Independent dairy processors collected 22% of all milksolids in the South Island in the 2014-15 season.

As this is above 20%, it triggers the expiry of pro-competition DIRA provisions – the requirement for Fonterra to supply independent processors with raw milk -- in the South Island no later than May 31, 2018.

However a Fonterra spokesman told Dairy News the trigger could possibly be pre-empted by any changes to the Dairy Industry Restructuring Act (DIRA), depending on what the Government decides.

Any changes to legislation could take two years but would likely still come before the trigger date.

Primary Industries Minister Nathan Guy says under DIRA the minister is required to certify when the threshold is reached.  The trigger will come into force on May 31, 2018, unless there is legislative change before then, he confirms.

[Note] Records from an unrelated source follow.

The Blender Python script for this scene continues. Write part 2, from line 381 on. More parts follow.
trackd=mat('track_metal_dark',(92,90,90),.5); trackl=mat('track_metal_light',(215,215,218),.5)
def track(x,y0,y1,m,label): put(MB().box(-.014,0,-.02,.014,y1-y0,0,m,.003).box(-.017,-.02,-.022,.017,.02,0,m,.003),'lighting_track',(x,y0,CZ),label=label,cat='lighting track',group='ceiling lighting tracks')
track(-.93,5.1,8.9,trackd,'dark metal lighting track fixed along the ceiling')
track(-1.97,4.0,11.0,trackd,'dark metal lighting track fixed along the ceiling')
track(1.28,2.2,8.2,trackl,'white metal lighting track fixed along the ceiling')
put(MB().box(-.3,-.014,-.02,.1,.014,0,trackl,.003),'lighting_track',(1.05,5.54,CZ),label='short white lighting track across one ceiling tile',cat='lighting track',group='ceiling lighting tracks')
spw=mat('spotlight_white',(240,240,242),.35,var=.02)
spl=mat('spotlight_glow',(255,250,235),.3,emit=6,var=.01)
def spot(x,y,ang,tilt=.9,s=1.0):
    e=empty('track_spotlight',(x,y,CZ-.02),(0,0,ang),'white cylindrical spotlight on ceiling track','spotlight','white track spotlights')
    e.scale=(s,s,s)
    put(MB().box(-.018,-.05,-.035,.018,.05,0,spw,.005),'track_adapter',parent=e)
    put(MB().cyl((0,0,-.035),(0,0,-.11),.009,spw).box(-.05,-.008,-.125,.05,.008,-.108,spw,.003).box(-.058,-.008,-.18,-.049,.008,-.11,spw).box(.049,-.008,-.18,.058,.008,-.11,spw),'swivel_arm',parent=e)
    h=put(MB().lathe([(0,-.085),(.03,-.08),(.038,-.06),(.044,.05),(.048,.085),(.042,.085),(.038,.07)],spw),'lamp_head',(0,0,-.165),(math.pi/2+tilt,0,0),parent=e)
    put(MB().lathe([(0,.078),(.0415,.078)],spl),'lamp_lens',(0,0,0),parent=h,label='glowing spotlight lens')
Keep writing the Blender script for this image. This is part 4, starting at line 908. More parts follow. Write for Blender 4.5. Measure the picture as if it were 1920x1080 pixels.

“While Fonterra continues to collect more milk every season, it is encouraging to see new processors enter the market and create competitive pressure,” says Guy.   

“Independent processors also collected 9% of all milksolids in the North Island. This indicates there is increasing competition in the NZ dairy industry.”

 Guy says while the percentage of milksolids collected by independent processors is one indicator of competition, it is not definitive. 

“For this reason the Commerce Commission has been tasked with providing a report on the state of competition in the NZ dairy industry.”